Consumada la simulación, el clima bélico
empezó a calentarse. Lo veremos como si fijáramos la vista en el medidor de
presión de una caldera que va a estallar: “Y luego que esto pasó, Hernando
Pizarro dijo al Gobernador que debía tornar a requerirle al Adelantado D. Diego
de Almagro que cumpliera las órdenes del Rey”. Hacerlo suponía una deslealtad
total, porque le iban a exigir que abandonara el Cuzco, como se había
convenido, siendo así que Pizarro ya había decidido no cumplir su compromiso de
que Hernando Pizarro partiera para España, asunto de la mayor importancia para
evitar la guerra: “El Gobernador llamó a Eugenio de Moscoso, un caballero
principal, e a un escribano llamado Morcillo, a los cuales mandó que fuesen al
valle de Zangalla, y requiriesen al
Adelantado D. Diego de Almagro que obedeciese lo que Su Majestad había proveído
sobre los términos de las gobernaciones, y se saliese de todo lo que él (Pizarro) había conquistado y poblado (el Cuzco incluido), porque, de lo
contrario, le haría responsable de los daños y muertes que pudieran resultar”.
Ante la evidente amenaza de guerra,
Almagro y sus hombres vieron con claridad la gravedad de la situación, y hasta
que habían pecado de ingenuos por actuar
con demasiadas contemplaciones: “Consideraron muy prudente su comportamiento
pasado, y que ahora les convenía mirar su propio interés. Tras tomar consejo de
los suyos, Almagro se limitó a responder a los enviados de Pizarro que él
estaba dispuesto a cumplir lo ordenado por Su Majestad, y que le pedía que
hiciese lo mismo. Cuando partieron, Almagro quedó muy acongojado al ver que le
habían quebrantado lo asentado e por todos jurado. Llamando a Rodrigo Orgóñez y
a sus hombres principales (entre ellos
estaba D. Alonso Enríquez), comunicó con ellos lo que presumía que haría
Hernando Pizarro, porque algunos amigos suyos (de Almagro) le habían escrito desde Chincha que tenía la voluntad
dañada, e que creían ciertamente que iría con todo el poder del Gobernador
Pizarro contra él.
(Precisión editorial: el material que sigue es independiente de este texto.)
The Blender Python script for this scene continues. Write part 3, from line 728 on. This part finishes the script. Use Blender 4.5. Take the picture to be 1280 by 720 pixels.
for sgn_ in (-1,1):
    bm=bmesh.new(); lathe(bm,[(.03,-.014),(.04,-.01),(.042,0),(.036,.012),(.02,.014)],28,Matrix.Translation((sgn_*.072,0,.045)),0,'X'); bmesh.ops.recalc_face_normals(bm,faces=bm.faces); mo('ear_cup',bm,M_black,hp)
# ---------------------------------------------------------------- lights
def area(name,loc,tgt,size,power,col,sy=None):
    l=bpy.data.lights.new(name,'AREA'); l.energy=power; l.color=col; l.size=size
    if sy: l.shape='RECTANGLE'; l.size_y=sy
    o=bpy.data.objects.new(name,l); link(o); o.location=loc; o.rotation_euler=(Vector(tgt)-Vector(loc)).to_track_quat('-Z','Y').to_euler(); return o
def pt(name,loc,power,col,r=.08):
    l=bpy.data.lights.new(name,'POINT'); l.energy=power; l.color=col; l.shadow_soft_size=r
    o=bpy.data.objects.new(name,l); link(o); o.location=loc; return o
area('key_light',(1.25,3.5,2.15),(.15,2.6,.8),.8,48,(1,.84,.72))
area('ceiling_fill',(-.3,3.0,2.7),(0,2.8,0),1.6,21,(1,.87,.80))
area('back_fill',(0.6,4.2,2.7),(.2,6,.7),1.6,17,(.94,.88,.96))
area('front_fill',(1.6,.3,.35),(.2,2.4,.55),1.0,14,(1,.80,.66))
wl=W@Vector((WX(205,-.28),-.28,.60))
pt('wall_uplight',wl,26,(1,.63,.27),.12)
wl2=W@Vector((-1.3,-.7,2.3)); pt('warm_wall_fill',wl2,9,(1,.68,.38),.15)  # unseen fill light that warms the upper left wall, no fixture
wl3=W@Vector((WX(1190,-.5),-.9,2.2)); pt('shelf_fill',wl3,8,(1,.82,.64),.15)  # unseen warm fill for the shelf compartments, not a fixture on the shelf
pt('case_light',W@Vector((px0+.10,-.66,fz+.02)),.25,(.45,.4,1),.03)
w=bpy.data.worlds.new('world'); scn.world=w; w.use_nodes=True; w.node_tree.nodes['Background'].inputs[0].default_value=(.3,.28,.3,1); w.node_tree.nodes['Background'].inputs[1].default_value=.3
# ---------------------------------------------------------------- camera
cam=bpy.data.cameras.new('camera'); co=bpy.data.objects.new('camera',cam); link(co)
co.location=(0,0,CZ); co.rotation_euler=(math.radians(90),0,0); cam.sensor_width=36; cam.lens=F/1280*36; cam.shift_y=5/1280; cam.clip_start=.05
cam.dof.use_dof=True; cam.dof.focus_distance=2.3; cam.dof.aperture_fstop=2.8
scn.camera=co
Les dijo también que le había pesado ponerle en libertad.
Viendo que ya no tenía remedio lo hecho, entre todos se determinó que Diego de
Alvarado, con algunos de a caballo, fuese a la ciudad del Cuzco y llevase
provisión de Teniente General, y que, teniendo por cierto que el Gobernador Pizarro
venía tras él, tomase los dineros e joyas que se hallasen de Gonzalo y Hernando
Pizarro, y los repartiese entre los soldados”.
(Imagen) Burocracia a tope en medio del fragor de las
guerras civiles. En el constante titubeo de las inacabables negociaciones de
los dos gobernadores enfrentados, Pizarro, tras simular que obligaba
imperiosamente a partir hacia España a su hermano Hernando, envía al capitán Eugenio
de Moscoso (quien morirá pronto batallando) adonde Almagro para exigirle que
abandone el Cuzco. Iba con él, para que levantara acta, ÁLVARO MORCILLO, un
escribano del que apenas queda rastro en los archivos históricos. Esos
funcionarios no arriesgaban su vida luchando, pero podían morir ‘de rebote’, y
sufrían grandes penalidades en las campañas (también los religiosos). Seguro
que guardaba como oro en paño una copia de su solemne nombramiento, hecho por
el Rey el año 1526 en Granada (donde estaba pasando su luna de miel). El
documento tiene cuatro páginas. En el texto de la imagen vemos los amplios
poderes de aquellos funcionarios: “Para que en toda vuestra vida seáis nuestro
escribano público en nuestra Corte y en todos nuestros Reinos y Señoríos”. El
Rey ordena que le tengan por escribano todas las autoridades, citándolas
expresamente: “Infantes, prelados, marqueses, condes, ricos hombres, maestros
de las órdenes y priores, comendadores y subcomendadores, alcaldes de los castillos
y casas fuertes, y los de nuestro Consejo, oidores de nuestras audiencias,
alcaldes, alguaciles de la nuestra Casa y Corte y cancillerías, y todos los
corregidores, asistentes, gobernadores, alcaldes, alguaciles, merinos,
prebostes, veinticuatros (concejales),
caballeros, regidores, jurados, oficiales y hombres buenos de todas las
ciudades, villas y lugares de nuestros Reinos y Señoríos”.